Shared more than 600 times, it contains a 17-second TikTok video showing a dog standing on its hind legs and pushing a sleeping baby out of a burning house.
Several commenters appeared to believe the footage was real.
“Thanks to lord Jesus Christ for saving a kid,” one user commented.
“I was about to faint at first. Thanks to God,” wrote another.
The clip also featured the TikTok handle @fairytalesmaster in the right-hand corner. AFP Fact Check found that the account published the video on January 12, 2025, with users resharing it more than 8,000 times.
“Dog Saves Baby from House Fire! #losangeles #losangelesfire #baby #dog,” reads the caption.

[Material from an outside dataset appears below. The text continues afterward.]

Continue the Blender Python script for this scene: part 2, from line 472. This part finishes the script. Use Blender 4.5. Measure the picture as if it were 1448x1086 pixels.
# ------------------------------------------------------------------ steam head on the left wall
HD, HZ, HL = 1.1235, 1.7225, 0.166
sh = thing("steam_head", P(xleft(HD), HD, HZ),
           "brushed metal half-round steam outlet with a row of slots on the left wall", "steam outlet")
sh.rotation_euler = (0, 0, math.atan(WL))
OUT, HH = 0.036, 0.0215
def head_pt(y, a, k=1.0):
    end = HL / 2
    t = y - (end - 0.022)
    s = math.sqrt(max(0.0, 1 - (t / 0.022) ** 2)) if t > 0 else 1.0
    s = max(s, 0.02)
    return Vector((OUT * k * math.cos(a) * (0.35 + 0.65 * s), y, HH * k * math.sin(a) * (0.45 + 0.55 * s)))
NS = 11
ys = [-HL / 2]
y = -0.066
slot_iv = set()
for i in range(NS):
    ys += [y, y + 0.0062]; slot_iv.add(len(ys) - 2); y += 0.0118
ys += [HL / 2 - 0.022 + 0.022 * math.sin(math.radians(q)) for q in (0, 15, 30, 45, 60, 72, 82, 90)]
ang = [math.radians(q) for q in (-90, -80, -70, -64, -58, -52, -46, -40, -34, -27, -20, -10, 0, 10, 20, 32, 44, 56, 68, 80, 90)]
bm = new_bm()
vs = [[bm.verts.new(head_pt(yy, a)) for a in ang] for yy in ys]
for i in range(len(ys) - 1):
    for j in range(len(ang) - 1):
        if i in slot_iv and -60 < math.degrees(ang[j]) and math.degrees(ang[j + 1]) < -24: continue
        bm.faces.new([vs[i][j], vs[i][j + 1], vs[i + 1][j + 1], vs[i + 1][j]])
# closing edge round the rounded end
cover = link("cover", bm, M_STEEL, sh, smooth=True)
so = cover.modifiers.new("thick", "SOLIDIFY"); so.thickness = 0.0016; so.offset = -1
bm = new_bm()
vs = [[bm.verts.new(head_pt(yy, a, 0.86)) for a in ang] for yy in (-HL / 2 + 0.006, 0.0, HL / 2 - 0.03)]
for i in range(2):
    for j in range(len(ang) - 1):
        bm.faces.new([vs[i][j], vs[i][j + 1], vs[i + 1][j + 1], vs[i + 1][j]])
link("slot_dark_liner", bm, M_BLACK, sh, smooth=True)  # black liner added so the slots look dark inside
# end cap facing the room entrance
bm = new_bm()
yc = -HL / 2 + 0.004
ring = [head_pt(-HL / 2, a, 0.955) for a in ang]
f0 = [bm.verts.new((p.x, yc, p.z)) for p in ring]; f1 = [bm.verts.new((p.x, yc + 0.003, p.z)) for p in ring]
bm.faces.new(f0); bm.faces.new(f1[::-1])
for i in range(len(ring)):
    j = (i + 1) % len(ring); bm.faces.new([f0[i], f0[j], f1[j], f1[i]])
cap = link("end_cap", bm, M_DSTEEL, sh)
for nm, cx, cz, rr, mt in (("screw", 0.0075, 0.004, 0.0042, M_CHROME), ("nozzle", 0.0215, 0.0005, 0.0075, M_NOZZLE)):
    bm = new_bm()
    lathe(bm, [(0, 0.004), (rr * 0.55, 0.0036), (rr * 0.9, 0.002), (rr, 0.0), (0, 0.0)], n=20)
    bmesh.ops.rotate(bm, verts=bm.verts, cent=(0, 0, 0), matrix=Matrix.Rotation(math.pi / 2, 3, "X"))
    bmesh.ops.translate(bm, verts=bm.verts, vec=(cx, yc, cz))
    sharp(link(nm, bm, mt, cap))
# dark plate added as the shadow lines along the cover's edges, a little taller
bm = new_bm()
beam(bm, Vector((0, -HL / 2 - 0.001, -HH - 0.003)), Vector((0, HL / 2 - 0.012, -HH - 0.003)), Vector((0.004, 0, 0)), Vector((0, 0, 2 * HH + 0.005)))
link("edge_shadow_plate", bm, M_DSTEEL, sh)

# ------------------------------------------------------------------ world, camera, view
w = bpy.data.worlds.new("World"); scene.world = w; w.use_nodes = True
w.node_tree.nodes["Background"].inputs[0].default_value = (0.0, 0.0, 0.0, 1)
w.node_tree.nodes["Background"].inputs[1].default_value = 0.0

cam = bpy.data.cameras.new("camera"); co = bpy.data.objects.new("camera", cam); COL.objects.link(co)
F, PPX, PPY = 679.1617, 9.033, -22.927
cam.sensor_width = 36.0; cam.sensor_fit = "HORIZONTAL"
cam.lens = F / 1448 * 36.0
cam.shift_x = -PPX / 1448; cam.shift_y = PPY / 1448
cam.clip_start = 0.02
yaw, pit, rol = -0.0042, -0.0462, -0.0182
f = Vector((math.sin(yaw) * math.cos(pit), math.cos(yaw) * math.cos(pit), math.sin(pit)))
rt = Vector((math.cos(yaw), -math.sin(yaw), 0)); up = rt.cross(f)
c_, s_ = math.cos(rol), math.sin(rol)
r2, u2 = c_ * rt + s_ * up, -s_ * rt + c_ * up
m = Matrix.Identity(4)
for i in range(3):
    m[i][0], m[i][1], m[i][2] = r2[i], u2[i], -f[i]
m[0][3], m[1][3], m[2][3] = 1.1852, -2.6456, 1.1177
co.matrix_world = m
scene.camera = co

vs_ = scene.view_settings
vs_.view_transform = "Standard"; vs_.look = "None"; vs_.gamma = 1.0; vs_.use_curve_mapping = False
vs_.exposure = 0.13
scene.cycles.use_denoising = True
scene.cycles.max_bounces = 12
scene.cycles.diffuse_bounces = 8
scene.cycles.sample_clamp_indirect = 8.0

Several comments below the video were posted in Amharic, suggesting the clip was also widely shared on TikTok in Ethiopia.
LA wildfires
Los Angeles, the second most populous city in the US, has been ravaged by two major wildfires for more than a week, claiming at least 27 lives and burning 40,000 acres of land (archived here).
Tens of thousands of people fled their homes as the fires tore through the city of Altadena and the upscale neighbourhood of Pacific Palisades.
A large-scale federal investigation into the causes of the deadly blazes is underway (archived here).
However, video footage purporting to show a dog saving a baby from a burning house is not authentic.
Synthetic video
AFP Fact Check used an AI content detector called Hive Moderation to establish if the video was genuine (archived here). According to the results, there was a 98-percent likelihood of it being artificially generated.
AFP Fact Check also used the video verification tool InVID-WeVerify to conduct reverse image searches on keyframes from the video.
The search results included a video published on a YouTube channel called “BraveFur” on January 1, 2025 – a week before the outbreak of the Los Angeles wildfires (archived here)
YouTube’s warning notice describes the footage as “synthetic content” created by users using artificial content creation tools.
A review of the YouTube channel reveals similar artificially generated content focused on animals.
These include short videos of a dog blocking traffic to save its injured owner on the road and a gorilla shielding a child who fell into its enclosure.